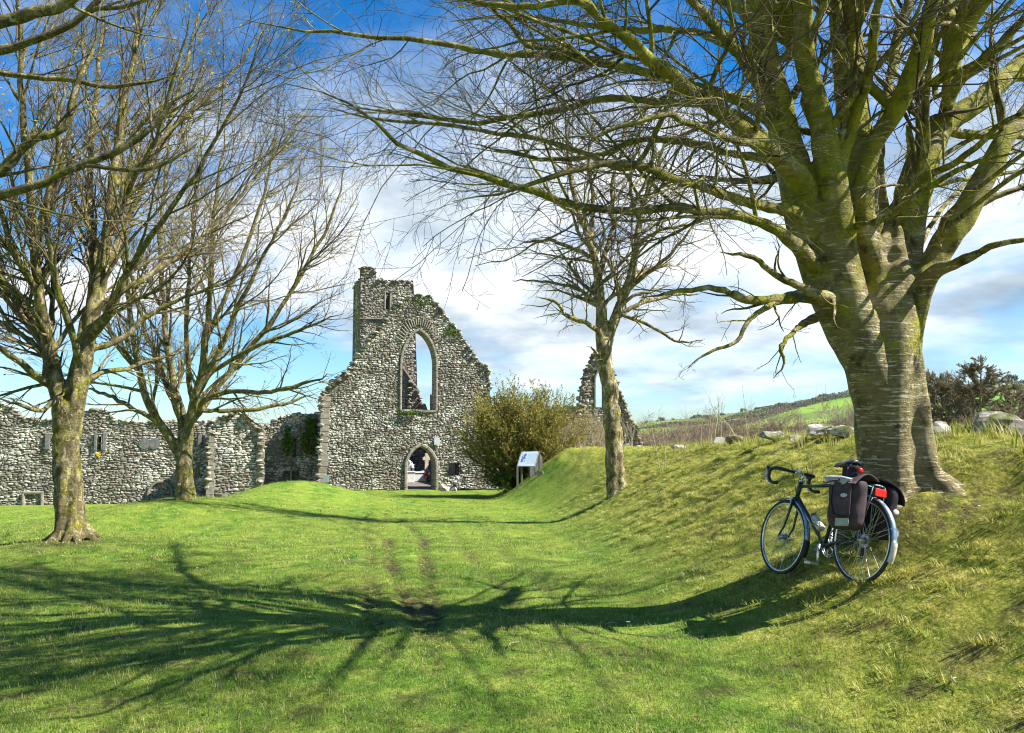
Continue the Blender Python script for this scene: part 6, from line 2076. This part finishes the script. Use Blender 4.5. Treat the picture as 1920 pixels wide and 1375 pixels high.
for i, px in enumerate(spots):
    d_ = rt_.uniform(800, 900)
    x, y = hp(px, d_)
    s_ = (1.0 if px < 1500 else 1.25) * rt_.uniform(.7, 1.35)
    if px == 1898: s_ = 2.2
    r_ = thing('distant_tree', 'small dark tree on the far hill skyline' if px != 1898 else 'largest rounded tree on the far hill at the right edge', 'tree', (x, y, float(far_h(x, y))), 'trees on the far hill skyline')
    s_ *= rt_.uniform(.5, 1.2) if px != 1898 else 1
    r_.scale = (s_ * rt_.uniform(.9, 1.9), s_, s_ * rt_.uniform(.6, 1.1)); r_.rotation_euler = (0, 0, rt_.uniform(0, 6))
    link('trunk', trm, None, r_); link('crown', crm, None, r_)['kind'] = 'stuff'

# ------------------------------------------------------------------ bicycle
rc_ = wp(1616, 1084, 6.35)
RX, RY = 2.71, 6.35
HEAD = R(90 + 17)                # heading, measured from +x
hx, hy = math.cos(HEAD), math.sin(HEAD)
WB = 1.02
rz = float(hgt(RX, RY)) - .012
fz = float(hgt(RX + hx * WB, RY + hy * WB)) - .012
pitch_b = math.atan2(fz - rz, WB)
LEAN = R(12)
Mb = Matrix.Translation((RX, RY, rz)) @ Matrix.Rotation(HEAD, 4, 'Z') @ Matrix.Rotation(-pitch_b, 4, 'Y') @ Matrix.Rotation(LEAN, 4, 'X')
bike = thing('bicycle', 'dark green touring bicycle with drop handlebars and mudguards leaning against the beech', 'bicycle', local=True)
bike.matrix_basis = Mb
# local: x forward, y left, z up, origin where the rear tyre meets the ground
RW = .338
HR, HF = (0, 0, RW), (WB, 0, RW)
BBp = Vector((.435, 0, .28)); ST = Vector((.285, 0, .80)); HT = Vector((.825, 0, .825)); HB = Vector((.868, 0, .69)); SD = Vector((.245, 0, .945))


def wheel(c, nm):
    mb = MB()
    prof = [(.300, -.009), (.312, -.010), (.314, .0), (.312, .010), (.300, .009), (.296, 0)]
    V, Fc = [], []
    n = 56
    for i in range(n):
        a = 2 * math.pi * i / n
        for rr, yy in prof:
            V.append((c[0] + rr * math.cos(a), c[1] + yy, c[2] + rr * math.sin(a)))
    k = len(prof)
    for i in range(n):
        for j in range(k):
            Fc.append((i * k + j, i * k + (j + 1) % k, ((i + 1) % n) * k + (j + 1) % k, ((i + 1) % n) * k + j))
    mb.add(V, Fc)
    rim = mb.build('wheel', M['chrome'], bike, True)
    MB().torus(c, 'y', .323, .0155, 56, 10, squash=1.0).build('tyre', M['black'], rim, True)
    h = MB().tube([(c[0], -.05, c[2]), (c[0], -.035, c[2]), (c[0], -.033, c[2]), (c[0], .033, c[2]), (c[0], .035, c[2]), (c[0], .05, c[2])], [.010, .010, .022, .022, .010, .010], 12)
    h.tube([(c[0], -.033, c[2]), (c[0], -.028, c[2])], .03, 14).tube([(c[0], .028, c[2]), (c[0], .033, c[2])], .03, 14)
    h.build('hub', M['alloy'], rim, True)
    me = bpy.data.meshes.new('spoke')
    b_ = MB().tube([(.0, 0, 0), (.281, 0, 0)], .0012, 5)
    me.from_pydata(b_.V, [], b_.F); me.materials.append(M['chrome'])
    for i in range(32):
        a = 2 * math.pi * i / 32
        s_ = 1 if i % 2 else -1
        tw_ = .9 * (1 if (i // 2) % 2 else -1)
        p0 = Vector((c[0] + .028 * math.cos(a + tw_), s_ * .030, c[2] + .028 * math.sin(a + tw_)))
        p1 = Vector((c[0] + .298 * math.cos(a), 0, c[2] + .298 * math.sin(a)))
        dv = p1 - p0
        o = bpy.data.objects.new('spoke', me)
        COL.objects.link(o); o.parent = rim
        o.matrix_basis = Matrix.Translation(p0) @ dv.to_track_quat('X', 'Z').to_matrix().to_4x4() @ Matrix.Diagonal((dv.length / .281, 1, 1, 1))
    return rim


wheel(HR, 'r')
STEER = R(4)
wheel(HF, 'f')
fr_ = MB()
fr_.tube([HB + Vector((-.004, 0, .02)), BBp], .0165, 14)
fr_.tube([ST - Vector((.0, 0, .015)), HT - Vector((0, 0, .03))], .0145, 14)
fr_.tube([BBp, ST, ST + Vector((-.006, 0, .02))], .0148, 14)
fr_.tube([HT + Vector((-.004, 0, .012)), HB - Vector((-.004, 0, .012))], .0185, 16)
for s_ in (-1, 1):
    fr_.tube([(BBp.x - .01, s_ * .02, BBp.z), (.30, s_ * .032, .30), (.0, s_ * .062, RW)], [.011, .0105, .008], 10)
    fr_.tube([(ST.x, s_ * .016, ST.z - .01), (.0, s_ * .060, RW)], [.008, .007], 10)
    fr_.box((0, s_ * .06, RW), (.03, .005, .035))
fr_.tube([(BBp.x, -.036, BBp.z), (BBp.x, .036, BBp.z)], .021, 16)
frame = fr_.build('frame', M['frame'], bike, True)
# pale band on down tube
dn = (BBp - HB).normalized()
MB().tube([HB + dn * .20, HB + dn * .36], .0172, 14).build('frame_decal', M['alloy'], frame, True)
fk = MB()
for s_ in (-1, 1):
    fk.tube([(HB.x + .006, s_ * .03, HB.z - .02), (.905, s_ * .042, .55), (.95, s_ * .050, .42), (WB, s_ * .052, RW)], [.0125, .0115, .009, .007], 10)
fk.tube([(HB.x + .006, -.032, HB.z - .018), (HB.x + .006, 0, HB.z - .008), (HB.x + .006, .032, HB.z - .018)], .0135, 10)
fk.build('fork', M['frame'], bike, True)
# stem and drop bars
hc = Vector((.905, 0, .925))
MB().tube([HT, (.808, 0, .885), (.812, 0, .905), hc], [.012, .012, .014, .013], 12).tube([hc - Vector((0, .022, 0)), hc + Vector((0, .022, 0))], .02, 14).build('handlebar_stem', M['chrome'], bike, True)
MB().tube([HT + Vector((0, 0, .008)), HT + Vector((-.003, 0, .03))], .021, 14).build('headset', M['chrome'], bike, True)
for s_ in (-1, 1):
    pass
bar = [(hc.x, -.20, hc.z), (hc.x, .20, hc.z)]
def drop(s_):
    pts = [(0, .03, 0), (0, .15, .002), (.004, .185, .003), (.03, .207, .004), (.075, .212, .0), (.098, .214, -.02), (.105, .216, -.055), (.092, .218, -.095), (.055, .22, -.125), (.01, .222, -.135), (-.04, .223, -.137)]
    return [(hc.x + a, s_ * b, hc.z + c) for a, b, c in pts]
mb = MB().tube([(hc.x, -.06, hc.z), (hc.x, .06, hc.z)], .0125, 12)
for s_ in (-1, 1):
    mb.tube(drop(s_), [.0125] + [.0155] * 10, 12)
hb = mb.build('handlebars', M['tape'], bike, True)
for s_ in (-1, 1):
    l = MB().tube([(hc.x + .095, s_ * .213, hc.z - .012), (hc.x + .125, s_ * .214, hc.z + .008), (hc.x + .14, s_ * .214, hc.z + .02)], [.016, .017, .012], 10)
    l.build('brake_hood', M['black'], hb, True)
    MB().tube([(hc.x + .137, s_ * .214, hc.z + .012), (hc.x + .15, s_ * .214, hc.z - .03), (hc.x + .137, s_ * .216, hc.z - .085), (hc.x + .10, s_ * .217, hc.z - .125)], [.006, .006, .0055, .005], 8).build('brake_lever', M['chrome'], hb, True)
    MB().tube([(hc.x + .12, s_ * .213, hc.z + .02), (hc.x + .07, s_ * .15, hc.z + .09), (hc.x - .0, s_ * .06, hc.z + .06), (HB.x + .02, s_ * .005, HB.z + .08), (HB.x + .01, 0, HB.z)], .0028, 6).build('brake_cable', M['black'], hb, True)
MB().box((HB.x + .03, 0, HB.z - .005), (.03, .07, .03)).tube([(HB.x + .03, -.035, HB.z - .01), (HB.x + .04, -.03, HB.z - .06)], .007, 8).tube([(HB.x + .03, .035, HB.z - .01), (HB.x + .04, .03, HB.z - .06)], .007, 8).build('front_brake', M['alloy'], bike, False, bevel=.003)
# saddle
sd = MB()
V, Fc = [], []
secs = [(-.135, .035, .008, .012), (-.12, .066, .0, .022), (-.07, .070, .0, .026), (-.01, .050, -.002, .024), (.05, .030, -.004, .022), (.11, .022, -.006, .020), (.145, .016, -.012, .014)]
for xx, w_, dz_, th in secs:
    for k in range(10):
        a = 2 * math.pi * k / 10
        zz = math.sin(a) * th * (1 if math.sin(a) > 0 else .8)
        V.append((SD.x + xx, math.cos(a) * w_, SD.z + .028 + dz_ + zz - .02 * abs(math.cos(a)) ** 2))
for i in range(len(secs) - 1):
    for k in range(10):
        Fc.append((i * 10 + k, i * 10 + (k + 1) % 10, (i + 1) * 10 + (k + 1) % 10, (i + 1) * 10 + k))
Fc += [tuple(range(9, -1, -1)), tuple((len(secs) - 1) * 10 + k for k in range(10))]
sd.add(V, Fc)
sdo = sd.build('saddle', M['saddle'], bike, True, sub=1)
mb = MB()
for s_ in (-1, 1):
    mb.tube([(SD.x - .11, s_ * .03, SD.z + .012), (SD.x - .05, s_ * .022, SD.z - .012), (SD.x + .04, s_ * .02, SD.z - .012), (SD.x + .12, s_ * .008, SD.z + .01)], .0035, 8)
mb.build('saddle_rails', M['chrome'], sdo, True)
MB().tube([ST, SD + Vector((.0, 0, -.012))], .0135, 12).build('seat_post', M['chrome'], bike, True)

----

- SHORT EXERCISE -
Write out the lines from the start of the material to the line with "link('trunk', trm, None, r_);", inclusive and exactly. Skip the pictures.

- EXPECTED OUTPUT -
Continue the Blender Python script for this scene: part 6, from line 2076. This part finishes the script. Use Blender 4.5. Treat the picture as 1920 pixels wide and 1375 pixels high.
for i, px in enumerate(spots):
    d_ = rt_.uniform(800, 900)
    x, y = hp(px, d_)
    s_ = (1.0 if px < 1500 else 1.25) * rt_.uniform(.7, 1.35)
    if px == 1898: s_ = 2.2
    r_ = thing('distant_tree', 'small dark tree on the far hill skyline' if px != 1898 else 'largest rounded tree on the far hill at the right edge', 'tree', (x, y, float(far_h(x, y))), 'trees on the far hill skyline')
    s_ *= rt_.uniform(.5, 1.2) if px != 1898 else 1
    r_.scale = (s_ * rt_.uniform(.9, 1.9), s_, s_ * rt_.uniform(.6, 1.1)); r_.rotation_euler = (0, 0, rt_.uniform(0, 6))
    link('trunk', trm, None, r_); link('crown', crm, None, r_)['kind'] = 'stuff'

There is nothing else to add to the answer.